Obama teilte auf der Pressekonferenz mit, er habe Putin im September am Rande des G20-Gipfels in China persönlich aufgefordert, die Angriffe einzustellen. Er habe ihm gesagt, dass es andernfalls sehr ernste Konsequenzen geben werde.
Die verschärften Töne stehen im krassen Widerspruch zur Haltung Trumps, der bisher geheimdienstliche Erkenntnisse über Russlands Rolle bei den Hackerangriffen stark bezweifelt hat - und erst Recht Versuche einer gezielten Wahlbeeinflussung zu seinen eigenen Gunsten. Das sei "lächerlich", sagte er erst kürzlich und verwies darauf, dass auch das Bundeskriminalamt FBI die Einschätzung des Geheimdienstes CIA nicht teile.
Diesem Argument wurde aber am Freitag der Boden entzogen: Nach einem Bericht der "Washington Post" stützen sowohl FBI-Direktor James Comey als auch der nationale Geheimdienstdirektor James Clapper - der Chefkoordinator aller US-Spionagebehörden - die CIA-Erkenntnisse. Das habe CIA-Chef John Brennan seinen Mitarbeitern mitgeteilt.
Trump hatte im Wahlkampf und nach seinem Wahlsieg wiederholt klargemacht, dass er die Beziehungen zu Russland verbessern will. Ein offener Konflikt mit Moskau wegen Wahlbeeinflussung käme ihm daher nicht gelegen. Die Manipulationsvorwürfe könnten zudem auch seine Legitimation als Präsident untergraben.
Obama sagte, er hoffe, dass sein Nachfolger die Besorgnis über die Einflussnahme eines fremden Landes teile. Er selbst habe sich mit noch deutlicheren Hinweisen vor der Wahl zurückgehalten, um sich nicht dem Vorwurf auszusetzen, seinerseits Einfluss auf den Wahlgang am 8. November nehmen zu wollen. "Russland kann uns nicht ändern.

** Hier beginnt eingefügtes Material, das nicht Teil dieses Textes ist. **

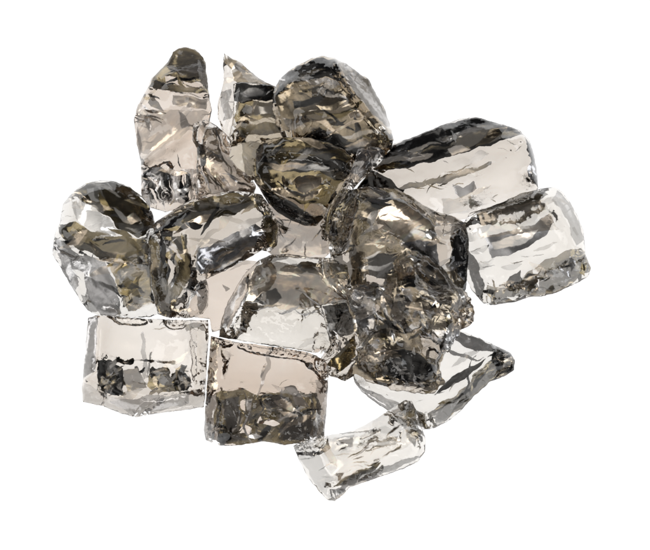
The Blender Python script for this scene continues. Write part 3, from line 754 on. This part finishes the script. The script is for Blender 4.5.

Es ist ein kleineres Land, es ist ein schwächeres Land. Die Wirtschaft produziert nichts, was irgendjemand kaufen möchte", sagte der scheidende Präsident. "Aber Russland kann uns beeinflussen, wenn wir vergessen, wer wir sind. Wenn wir uns von unseren Werten verabschieden."
Man müsse sich fragen, in welchem Zustand das politische System sei, wenn eine so wichtige Wahl von solchen Cyberangriffen dermaßen beeinflussbar sei, sagte Obama weiter und griff in diesem Zusammenhang die Medien an. Das Thema der gehackten Daten habe die Berichterstattung vor der Wahl dominiert, sagte er den Pressevertretern. "Ihr habt über alles berichtet. Es war wie eine Obsession." Die demokratische Bewerberin Hillary Clinton sei nicht fair behandelt worden.
Clinton selbst bewertete in ihrer ersten Äußerung zu diesem Thema die angeblichen russischen Versuche als Angriff auf die Vereinigten Staaten. "Das war nicht nur eine Attacke gegen mich und meinen Wahlkampf", sagte Clinton nach Angaben der "New York Times" bei einer Veranstaltung in New York. Putin habe sich mit den Angriffen aber persönlich an ihr rächen wollen. Russland versuche darüber hinaus, mit seinen Cyberangriffen auf Einrichtungen der US-Demokraten die Demokratie an sich und die Sicherheit des Landes zu unterminieren.